Suara.com - Yang menetap Bongkaran, rata-rata pemulung, pengamen, pekerja seks komersial, bahkan pencopet.
Hal itu diungkapkan oleh pemulung bernama Ncas. Wanita berusia 60 tahun mengatakan kalau malam hari, Bongkaran sudah seperti dunia lain.
Suara musik dangdut disetel kencang-kencang. Ada penjual minuman keras. Ada perempuan penghibur. Beberapa gubuk menyewakan bilik untuk berbuat "gituan."
"Di sini memang banyak jablay kalau malam, tapi di sebelah sana (menunjuk ke arah bawah jembatan). Sewa biliknya Rp20 ribu, kalau jablay-nya ada yang Rp50, Rp100, sampai Rp200 ribu," kata Ncas kepada Suara.com.
Bongkaran merupakan sebutan untuk kawasan gubuk-gubuk liar yang berdiri di sepanjang jalan inspeksi Kanal Banjir Barat, Tanah Abang, Jakarta Pusat. Hari ini, kawasan tersebut ditertibkan Pemerintah Provinsi Jakarta.
Di sana ada 130 gubuk liar yang rata-rata pakai pondasi kayu dan atap terpal plastik.
Yatno (43) juga berkata hal yang sama. Malam tiba, Bongkaran penuh PSK.

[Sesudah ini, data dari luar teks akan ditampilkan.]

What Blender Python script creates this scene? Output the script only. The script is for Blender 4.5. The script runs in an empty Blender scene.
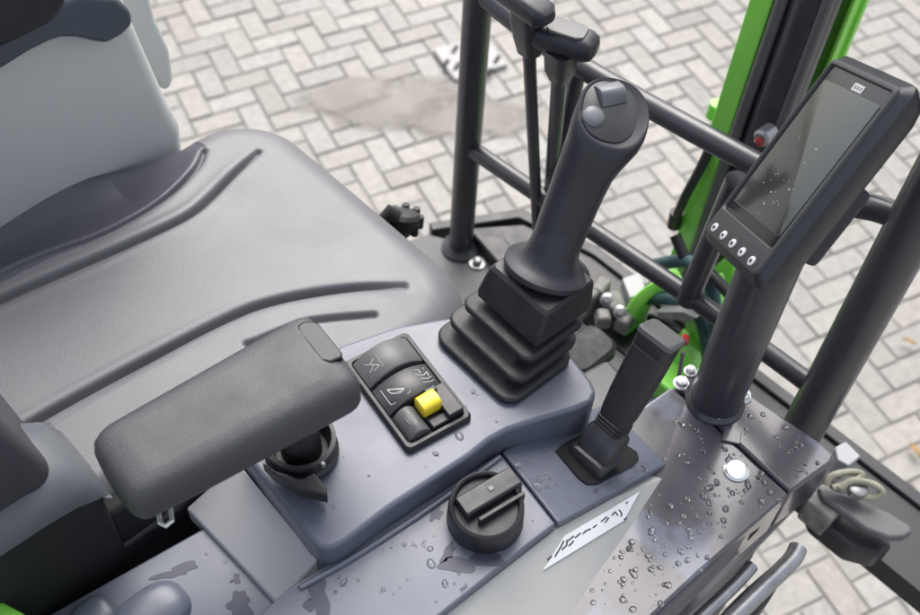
import bpy, bmesh, math, random
from mathutils import Vector, Matrix
random.seed(7)
SC = bpy.context.scene
COL = SC.collection

# ------------------------------------------------------------------ camera
F_PX, CX, CY = 1080.0, 460.0, 307.5            # measured on the 920 x 615 photograph
AX = Vector((0.7290, 0.5200, -0.4450))          # machine forward, left and up in camera axes
AZ = Vector((0.0380, 0.6190, 0.7840)).normalized()
AX = (AX - AZ * AX.dot(AZ)).normalized()
AY = AZ.cross(AX)
ROT = Matrix((AX, AY, AZ))                      # camera -> world
CAM = Vector((0, 0, 3.0))
cd = bpy.data.cameras.new('camera')
cam = bpy.data.objects.new('camera', cd)
COL.objects.link(cam)
cam.matrix_world = Matrix.Translation(CAM) @ ROT.to_4x4()
cd.sensor_width = 36.0
cd.lens = F_PX / 920.0 * 36.0
cd.clip_start = 0.05
cd.clip_end = 500
cd.dof.use_dof = True
cd.dof.focus_distance = 1.28
cd.dof.aperture_fstop = 4.8
SC.camera = cam

# ------------------------------------------------------------------ light
SUN_EL, SUN_AZ = math.radians(52), math.radians(46)     # azimuth from +X towards +Y
w = bpy.data.worlds.new('World')
SC.world = w
w.use_nodes = True
nt = w.node_tree
sky = nt.nodes.new('ShaderNodeTexSky')
sky.sky_type = 'NISHITA'
sky.sun_disc = False
sky.sun_elevation = SUN_EL
sky.sun_rotation = math.radians(90) - SUN_AZ
sky.air_density = 1.0
sky.dust_density = 4.0
hs = nt.nodes.new('ShaderNodeHueSaturation')
hs.inputs['Saturation'].default_value = 0.42
bg = nt.nodes['Background']
bg.inputs['Strength'].default_value = 0.15
nt.links.new(sky.outputs[0], hs.inputs['Color'])
nt.links.new(hs.outputs[0], bg.inputs['Color'])
sl = bpy.data.lights.new('sun', 'SUN')
sl.energy = 1.25
sl.angle = math.radians(50)
sl.color = (1.0, 0.97, 0.92)
so = bpy.data.objects.new('sun', sl)
COL.objects.link(so)
sd = Vector((math.cos(SUN_EL) * math.cos(SUN_AZ), math.cos(SUN_EL) * math.sin(SUN_AZ), math.sin(SUN_EL)))
so.rotation_euler = sd.to_track_quat('Z', 'Y').to_euler()
so.location = sd * 20
vs = SC.view_settings
vs.view_transform = 'Standard'
vs.look = 'None'
vs.gamma = 1
vs.exposure = 0.85
vs.use_curve_mapping = False

# ------------------------------------------------------------------ helpers
def at(px, py, D):
    """world point where the sight line of a photo point meets the level D metres below the camera"""
    r = ROT @ Vector((px - CX, CY - py, -F_PX))
    return CAM + r * (-D / r.z)
def atX(px, py, x):
    r = ROT @ Vector((px - CX, CY - py, -F_PX))
    return CAM + r * (x / r.x)
def atY(px, py, y):
    r = ROT @ Vector((px - CX, CY - py, -F_PX))
    return CAM + r * (y / r.y)
V = Vector
UP = V((0, 0, 1))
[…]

"Di sini ramainya malam, banyak cewek jablay. Kalau malam di gubuk bising suara musik, di sana orang minum-minum (miras)," kata dia.

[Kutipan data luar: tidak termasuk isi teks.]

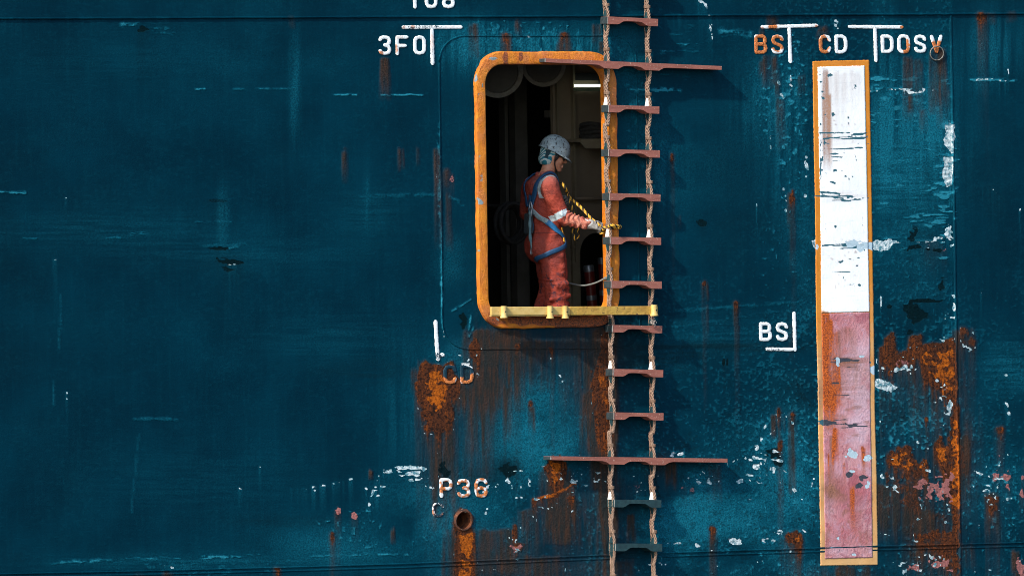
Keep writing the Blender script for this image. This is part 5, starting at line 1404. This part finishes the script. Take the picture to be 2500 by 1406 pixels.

Yatno mengatakan kawasan ini sudah sering ditertibkan. Tapi, sepeninggal aparat, warga kembali membangun gubuk-gubuk. Zaman Gubernur Jakarta Basuki Tjahaja Purnama dulu, misalnya.

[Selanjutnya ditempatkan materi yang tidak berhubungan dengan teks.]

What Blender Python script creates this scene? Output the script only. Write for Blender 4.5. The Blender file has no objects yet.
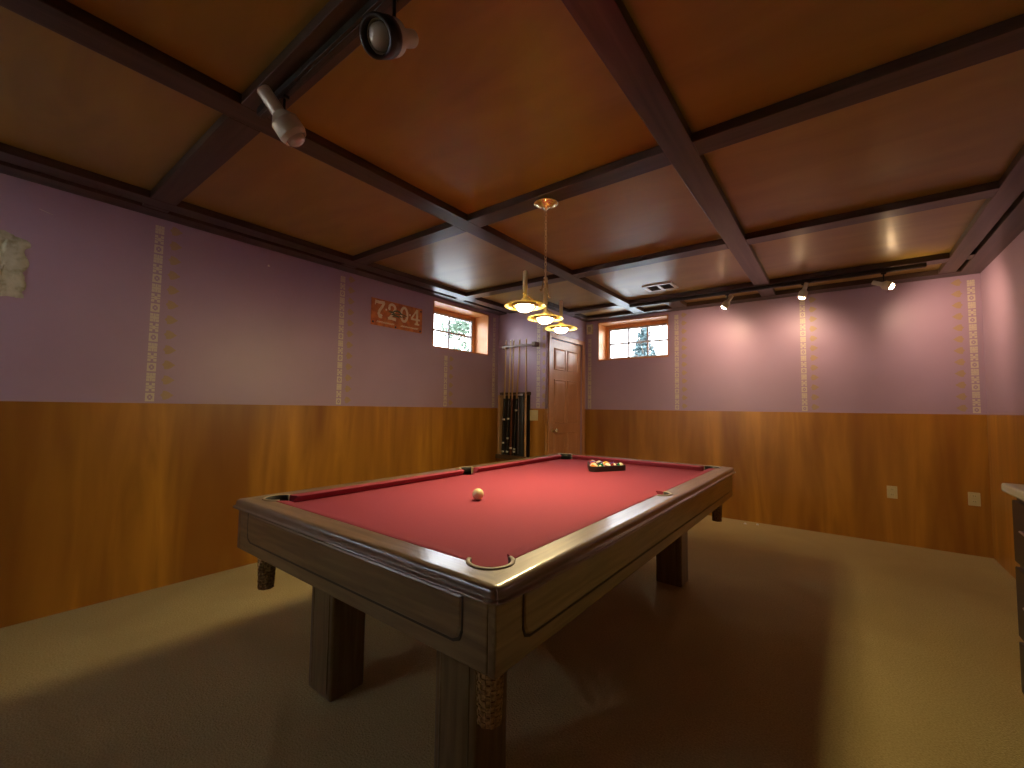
import bpy, bmesh, math, random
from mathutils import Vector, Matrix, Euler
random.seed(7)
S = bpy.context.scene
COL = S.collection
PI = math.pi

# ------------------------------------------------------------------ room dimensions (metres)
XL, XR, YB, YF = -3.6245, 1.0166, 5.4624, -1.75      # left, right, back, front walls
YC, XD = 4.42, -2.86                                  # alcove wall with the cues, wall with the door
ZB, ZC, ZW = 2.4725, 2.5175, 1.222                    # beam soffit, ceiling boards, wainscot top

# ------------------------------------------------------------------ helpers
class MB:
    """collects geometry into one mesh object"""
    def __init__(s): s.bm = bmesh.new(); s.mi = 0
    def v(s, p): return s.bm.verts.new(p)
    def face(s, ps, smooth=False):
        f = s.bm.faces.new([p if isinstance(p, bmesh.types.BMVert) else s.v(p) for p in ps])
        f.material_index = s.mi; f.smooth = smooth; return f
    def box(s, a, b):
        x0, y0, z0 = [min(a[i], b[i]) for i in range(3)]; x1, y1, z1 = [max(a[i], b[i]) for i in range(3)]
        P = [s.v(p) for p in ((x0,y0,z0),(x1,y0,z0),(x1,y1,z0),(x0,y1,z0),(x0,y0,z1),(x1,y0,z1),(x1,y1,z1),(x0,y1,z1))]
        for q in ((3,2,1,0),(4,5,6,7),(0,1,5,4),(1,2,6,5),(2,3,7,6),(3,0,4,7)): s.face([P[i] for i in q])
        return P
    def prism(s, poly, d, smooth=False):
        """poly: 3-D points, extruded by vector d"""
        d = Vector(d); A = [s.v(p) for p in poly]; B = [s.v(Vector(p) + d) for p in poly]
        s.face(A[::-1]); s.face(B); n = len(A)
        for i in range(n): s.face([A[i], A[(i+1) % n], B[(i+1) % n], B[i]], smooth)
    def lathe(s, prof, c=(0,0,0), n=32, M=None, smooth=True, cap=True):
        """prof: (r, z) list, spun about z, moved by matrix M then c"""
        M = M or Matrix(); c = Vector(c); R = []
        for r, z in prof:
            R.append([s.v(M @ Vector((r*math.cos(2*PI*k/n), r*math.sin(2*PI*k/n), z)) + c) for k in range(n)])
        for a, b in zip(R, R[1:]):
            for k in range(n):
                s.face([a[k], a[(k+1) % n], b[(k+1) % n], b[k]], smooth)
        if cap:
            if prof[0][0] > 1e-6: s.face(R[0][::-1])
            if prof[-1][0] > 1e-6: s.face(R[-1])
    def tube(s, pts, r, n=10, closed=False, smooth=True):
        pts = [Vector(p) for p in pts]; N = len(pts); rings = []
        rr = r if isinstance(r, (list, tuple)) else [r]*N
        up = None
        for i, p in enumerate(pts):
            if closed: t = pts[(i+1) % N] - pts[i-1]
            else: t = pts[min(i+1, N-1)] - pts[max(i-1, 0)]
            t.normalize()
            if up is None: up = t.orthogonal().normalized()
            up = (up - t*up.dot(t))
            up = up.normalized() if up.length > 1e-6 else t.orthogonal().normalized()
            w = t.cross(up)
            rings.append([s.v(p + (up*math.cos(2*PI*k/n) + w*math.sin(2*PI*k/n))*rr[i]) for k in range(n)])
        m = N if closed else N-1
        for i in range(m):
            a, b = rings[i], rings[(i+1) % N]
            for k in range(n): s.face([a[k], a[(k+1) % n], b[(k+1) % n], b[k]], smooth)
        if not closed: s.face(rings[0][::-1]); s.face(rings[-1])
    def sphere(s, c, r, seg=28, rings=16):
        prof = [(max(r*math.sin(PI*k/rings), 0), -r*math.cos(PI*k/rings)) for k in range(rings+1)]
        prof[0] = (1e-5, -r); prof[-1] = (1e-5, r)
        s.lathe(prof, c, seg, cap=False)
    def build(s, name, mats, parent=None, bevel=0, seg=2, loc=None):
        bmesh.ops.recalc_face_normals(s.bm, faces=s.bm.faces)
        me = bpy.data.meshes.new(name); s.bm.to_mesh(me); s.bm.free()
        for m in (mats if isinstance(mats, (list, tuple)) else [mats]): me.materials.append(m)
        o = bpy.data.objects.new(name, me); COL.objects.link(o)
        if parent is not None: o.parent = parent
        if loc is not None: o.location = loc
        if bevel:
            b = o.modifiers.new('Bevel', 'BEVEL'); b.width = bevel; b.segments = seg; b.limit_method = 'ANGLE'; b.angle_limit = math.radians(40)
            b.harden_normals = False
        return o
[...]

"Sejak saya kecil kawasan Bongkaran ini sudah ada. Di sini sejak dulu memang tempat prostitusi kelas bawah," ujar dia.
Tak melawan
Tak ada perlawanan dari warga ketika aparat menertibkan gubuk-gubuk liar di sepanjang Kanal Banjir Barat.
Kawasan ini langsung menjadi perhatian Anies Baswedan dan Sandiaga Uno setelah mereka mendapatkan laporan mengenai adanya kegiatan prostitusi di sana.
Kegiatan esek-esek di daerah tersebut berlangsung pada malam hari.
Beberapa waktu yang lalu, sedikitnya ada empat alat berat menggaruk gubuk-gubuk itu. Puing-puing bangunan kemudian diangkut sekitar 20 truk.